* MATERIAL PROVIDED *
* START *

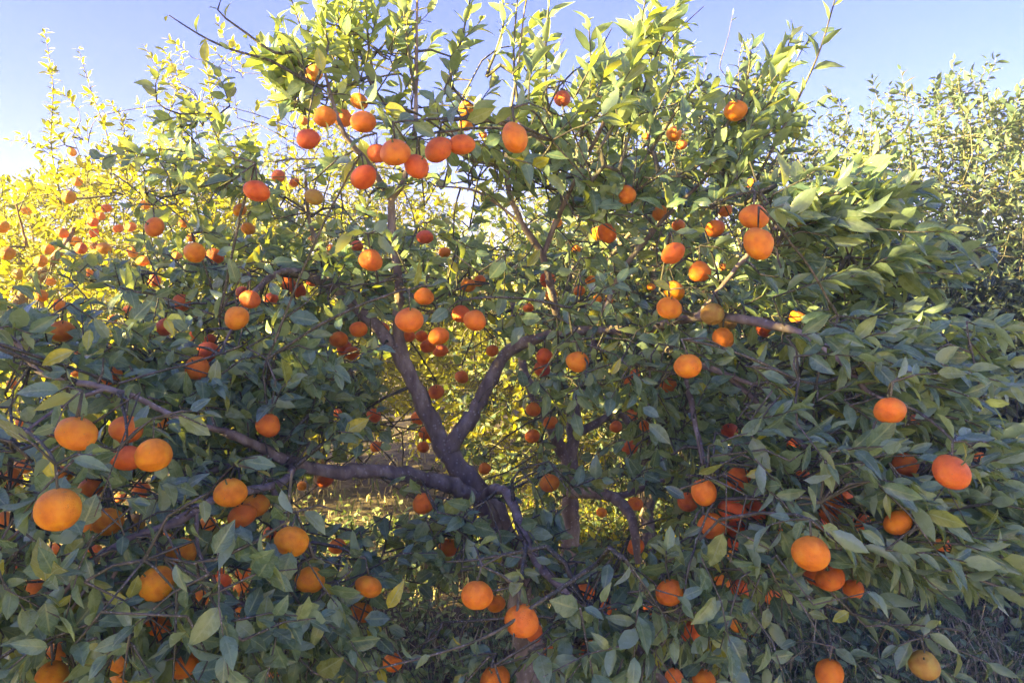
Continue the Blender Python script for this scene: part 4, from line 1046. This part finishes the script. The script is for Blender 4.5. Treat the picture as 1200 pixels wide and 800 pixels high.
def blades(n, xr, yr, hh, straw, seed, wb=.003):
    r_ = np.random.default_rng(seed)
    x = r_.uniform(*xr, n); y = yr[0]+(yr[1]-yr[0])*r_.random(n)**1.3
    cl = np.sin(x*2.1+np.sin(y*1.7)*2)+np.sin(y*2.7+x*.8); hmul = .55+.5*np.clip(cl*.5+.5, 0, 1)
    H = hh*hmul*r_.uniform(.4, 1.2, n); a = r_.uniform(0, 6.28, n); le = r_.uniform(.2, 1.0, n)*H
    w = wb*r_.uniform(.6, 1.4, n)*(1+y*.12); b0 = np.stack([x, y, gz(x, y)-.01], -1); d = np.stack([np.cos(a), np.sin(a), 0*a], -1); sd_ = np.stack([-np.sin(a), np.cos(a), 0*a], -1)
    tt = r_.uniform(0, 6.28, n); sd_ = np.stack([np.cos(tt), np.sin(tt), 0*a], -1)
    P = [b0-sd_*w[:, None], b0+sd_*w[:, None]]
    m1 = b0+d*(le*.3)[:, None]; m1[:, 2] += H*.55; m2 = b0+d*le[:, None]; m2[:, 2] += H*r_.uniform(.5, 1.0, n)
    P += [m1-sd_*w[:, None]*.7, m1+sd_*w[:, None]*.7, m2]
    V = np.stack(P, 1).reshape(-1, 3); k = (np.arange(n)*5)[:, None, None]; T = (np.array([[0, 1, 3], [0, 3, 2], [2, 3, 4]])[None]+k).reshape(-1, 3)
    ti_ = np.where(r_.random(n) < straw, r_.uniform(0, .45, n), r_.uniform(.58, 1, n)); return V, T, np.repeat(ti_, 5)
for nm, args in (('dry_grass', (15000, (-3.2, 5.0), (1.9, 4.5), .20, .7, 71)), ('dry_grass', (9000, (.3, 3.8), (2.0, 4.2), .32, .6, 72)), ('green_grass', (9000, (-4.5, 5.5), (2.2, 9.0), .15, .55, 73, .004))):
    V, T, ti_ = blades(*args); o = link(bpy.data.objects.new(nm, tri_mesh(nm, V, T, M_STRAW, None, ti_))); tag(o, kind='stuff')
# low broadleaved weeds
def weeds(n, xr, yr, h, leaf, seed, mate, fn=None):
    global rng
    kr = rng; rng = np.random.default_rng(seed); t = Tree((0, 0, 0)); t.nodes = np.zeros((1, 3)); t.nrad = np.array([.01])
    for k in range(n):
        x = rng.uniform(*xr); y = rng.uniform(*yr)
        if fn and not fn(x, y): continue
        hh = h*rng.uniform(.4, 1.2); p = np.array([x, y, float(gz(x, y))]); d = np.array([rng.normal(0, .35), rng.normal(0, .35), 1.0])
        t.sprig(p, d*hh/np.linalg.norm(d), hh, leaf, int(rng.integers(5, 10)), up=1.0, flare=1.1, wid=1.5)
    Lf = t.L.pack(); V, T, U, ti_ = leaf_arrays(Lf, 2); nv = len(V)
    o = link(bpy.data.objects.new('weeds', tri_mesh('weeds', V, T, mate, U, ti_))); tag(o, kind='stuff')
    s_ = link(bpy.data.objects.new('weed_stems', t.tw.mesh('weed_stems', M_TWIG, np.zeros(3)))); tag(s_, kind='stuff')
    rng = kr
weeds(1900, (-2.4, 1.8), (2.0, 5.0), .24, .042, 81, M_WEED)
weeds(2600, (0.4, 5.2), (2.2, 6.0), .34, .05, 82, M_WEED)
weeds(420, (-.2, 2.2), (4.0, 6.0), .42, .05, 83, M_LEAF_BRIGHT)

# fallen leaves on the soil under the trees
M_LITTER = leaf_material('fallen_leaf', [(0.0, (0.16, 0.10, 0.05)), (0.5, (0.30, 0.21, 0.10)), (1.0, (0.42, 0.34, 0.12))], (0.25, 0.18, 0.10), ((0.2, 0.1, 0.02), (0.3, 0.2, 0.03), (0.4, 0.3, 0.04)), 0.1, 0.6, 0.2)
fl = Leaves()
for _ in range(2600):
    x_, y_2 = rng.uniform(-4, 5), rng.uniform(1.6, 7.5); a_ = rng.uniform(0, 6.28)
    fl.add([x_, y_2, float(gz(x_, y_2))+rng.uniform(.01, .03)], [math.cos(a_), math.sin(a_), rng.normal(0, .2)], unit(np.array([rng.normal(0, .35), rng.normal(0, .35), 1.0])), rng.uniform(.05, .08))
V, T, U, ti_ = leaf_arrays(fl.pack(), 2)
tag(link(bpy.data.objects.new('fallen_leaves', tri_mesh('fallen_leaves', V, T, M_LITTER, U, ti_))), kind='stuff')
# ------------------------------------------------------------------ evening haze
HX0, HX1, HY0, HY1, HZ0, HZ1 = -205, 205, -125, 205, -1.6, 5.6
V = np.array([(x, y, z) for z in (HZ0, HZ1) for y in (HY0, HY1) for x in (HX0, HX1)], float)
T = [(0, 2, 3), (0, 3, 1), (4, 5, 7), (4, 7, 6), (0, 1, 5), (0, 5, 4), (2, 6, 7), (2, 7, 3), (0, 4, 6), (0, 6, 2), (1, 3, 7), (1, 7, 5)]
hm, hnt, hout = mat('haze_air'); pv = hnt.nodes.new('ShaderNodeVolumePrincipled')
pv.inputs['Color'].default_value = (0.72, 0.84, 1.0, 1); pv.inputs['Density'].default_value = 0.008; pv.inputs['Anisotropy'].default_value = 0.0
hnt.links.new(pv.outputs[0], hout.inputs['Volume'])
hz_me = tri_mesh('haze', V, T, hm); hz_me.polygons.foreach_set('use_smooth', np.zeros(12, bool))
tag(link(bpy.data.objects.new('haze', hz_me)), kind='stuff')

* END *

Transcribe the whole listing exactly. Pictures stay out of your copy.

* REPLY TO THE EXERCISE *
Continue the Blender Python script for this scene: part 4, from line 1046. This part finishes the script. The script is for Blender 4.5. Treat the picture as 1200 pixels wide and 800 pixels high.
def blades(n, xr, yr, hh, straw, seed, wb=.003):
    r_ = np.random.default_rng(seed)
    x = r_.uniform(*xr, n); y = yr[0]+(yr[1]-yr[0])*r_.random(n)**1.3
    cl = np.sin(x*2.1+np.sin(y*1.7)*2)+np.sin(y*2.7+x*.8); hmul = .55+.5*np.clip(cl*.5+.5, 0, 1)
    H = hh*hmul*r_.uniform(.4, 1.2, n); a = r_.uniform(0, 6.28, n); le = r_.uniform(.2, 1.0, n)*H
    w = wb*r_.uniform(.6, 1.4, n)*(1+y*.12); b0 = np.stack([x, y, gz(x, y)-.01], -1); d = np.stack([np.cos(a), np.sin(a), 0*a], -1); sd_ = np.stack([-np.sin(a), np.cos(a), 0*a], -1)
    tt = r_.uniform(0, 6.28, n); sd_ = np.stack([np.cos(tt), np.sin(tt), 0*a], -1)
    P = [b0-sd_*w[:, None], b0+sd_*w[:, None]]
    m1 = b0+d*(le*.3)[:, None]; m1[:, 2] += H*.55; m2 = b0+d*le[:, None]; m2[:, 2] += H*r_.uniform(.5, 1.0, n)
    P += [m1-sd_*w[:, None]*.7, m1+sd_*w[:, None]*.7, m2]
    V = np.stack(P, 1).reshape(-1, 3); k = (np.arange(n)*5)[:, None, None]; T = (np.array([[0, 1, 3], [0, 3, 2], [2, 3, 4]])[None]+k).reshape(-1, 3)
    ti_ = np.where(r_.random(n) < straw, r_.uniform(0, .45, n), r_.uniform(.58, 1, n)); return V, T, np.repeat(ti_, 5)
for nm, args in (('dry_grass', (15000, (-3.2, 5.0), (1.9, 4.5), .20, .7, 71)), ('dry_grass', (9000, (.3, 3.8), (2.0, 4.2), .32, .6, 72)), ('green_grass', (9000, (-4.5, 5.5), (2.2, 9.0), .15, .55, 73, .004))):
    V, T, ti_ = blades(*args); o = link(bpy.data.objects.new(nm, tri_mesh(nm, V, T, M_STRAW, None, ti_))); tag(o, kind='stuff')
# low broadleaved weeds
def weeds(n, xr, yr, h, leaf, seed, mate, fn=None):
    global rng
    kr = rng; rng = np.random.default_rng(seed); t = Tree((0, 0, 0)); t.nodes = np.zeros((1, 3)); t.nrad = np.array([.01])
    for k in range(n):
        x = rng.uniform(*xr); y = rng.uniform(*yr)
        if fn and not fn(x, y): continue
        hh = h*rng.uniform(.4, 1.2); p = np.array([x, y, float(gz(x, y))]); d = np.array([rng.normal(0, .35), rng.normal(0, .35), 1.0])
        t.sprig(p, d*hh/np.linalg.norm(d), hh, leaf, int(rng.integers(5, 10)), up=1.0, flare=1.1, wid=1.5)
    Lf = t.L.pack(); V, T, U, ti_ = leaf_arrays(Lf, 2); nv = len(V)
    o = link(bpy.data.objects.new('weeds', tri_mesh('weeds', V, T, mate, U, ti_))); tag(o, kind='stuff')
    s_ = link(bpy.data.objects.new('weed_stems', t.tw.mesh('weed_stems', M_TWIG, np.zeros(3)))); tag(s_, kind='stuff')
    rng = kr
weeds(1900, (-2.4, 1.8), (2.0, 5.0), .24, .042, 81, M_WEED)
weeds(2600, (0.4, 5.2), (2.2, 6.0), .34, .05, 82, M_WEED)
weeds(420, (-.2, 2.2), (4.0, 6.0), .42, .05, 83, M_LEAF_BRIGHT)

# fallen leaves on the soil under the trees
M_LITTER = leaf_material('fallen_leaf', [(0.0, (0.16, 0.10, 0.05)), (0.5, (0.30, 0.21, 0.10)), (1.0, (0.42, 0.34, 0.12))], (0.25, 0.18, 0.10), ((0.2, 0.1, 0.02), (0.3, 0.2, 0.03), (0.4, 0.3, 0.04)), 0.1, 0.6, 0.2)
fl = Leaves()
for _ in range(2600):
    x_, y_2 = rng.uniform(-4, 5), rng.uniform(1.6, 7.5); a_ = rng.uniform(0, 6.28)
    fl.add([x_, y_2, float(gz(x_, y_2))+rng.uniform(.01, .03)], [math.cos(a_), math.sin(a_), rng.normal(0, .2)], unit(np.array([rng.normal(0, .35), rng.normal(0, .35), 1.0])), rng.uniform(.05, .08))
V, T, U, ti_ = leaf_arrays(fl.pack(), 2)
tag(link(bpy.data.objects.new('fallen_leaves', tri_mesh('fallen_leaves', V, T, M_LITTER, U, ti_))), kind='stuff')
# ------------------------------------------------------------------ evening haze
HX0, HX1, HY0, HY1, HZ0, HZ1 = -205, 205, -125, 205, -1.6, 5.6
V = np.array([(x, y, z) for z in (HZ0, HZ1) for y in (HY0, HY1) for x in (HX0, HX1)], float)
T = [(0, 2, 3), (0, 3, 1), (4, 5, 7), (4, 7, 6), (0, 1, 5), (0, 5, 4), (2, 6, 7), (2, 7, 3), (0, 4, 6), (0, 6, 2), (1, 3, 7), (1, 7, 5)]
hm, hnt, hout = mat('haze_air'); pv = hnt.nodes.new('ShaderNodeVolumePrincipled')
pv.inputs['Color'].default_value = (0.72, 0.84, 1.0, 1); pv.inputs['Density'].default_value = 0.008; pv.inputs['Anisotropy'].default_value = 0.0
hnt.links.new(pv.outputs[0], hout.inputs['Volume'])
hz_me = tri_mesh('haze', V, T, hm); hz_me.polygons.foreach_set('use_smooth', np.zeros(12, bool))
tag(link(bpy.data.objects.new('haze', hz_me)), kind='stuff')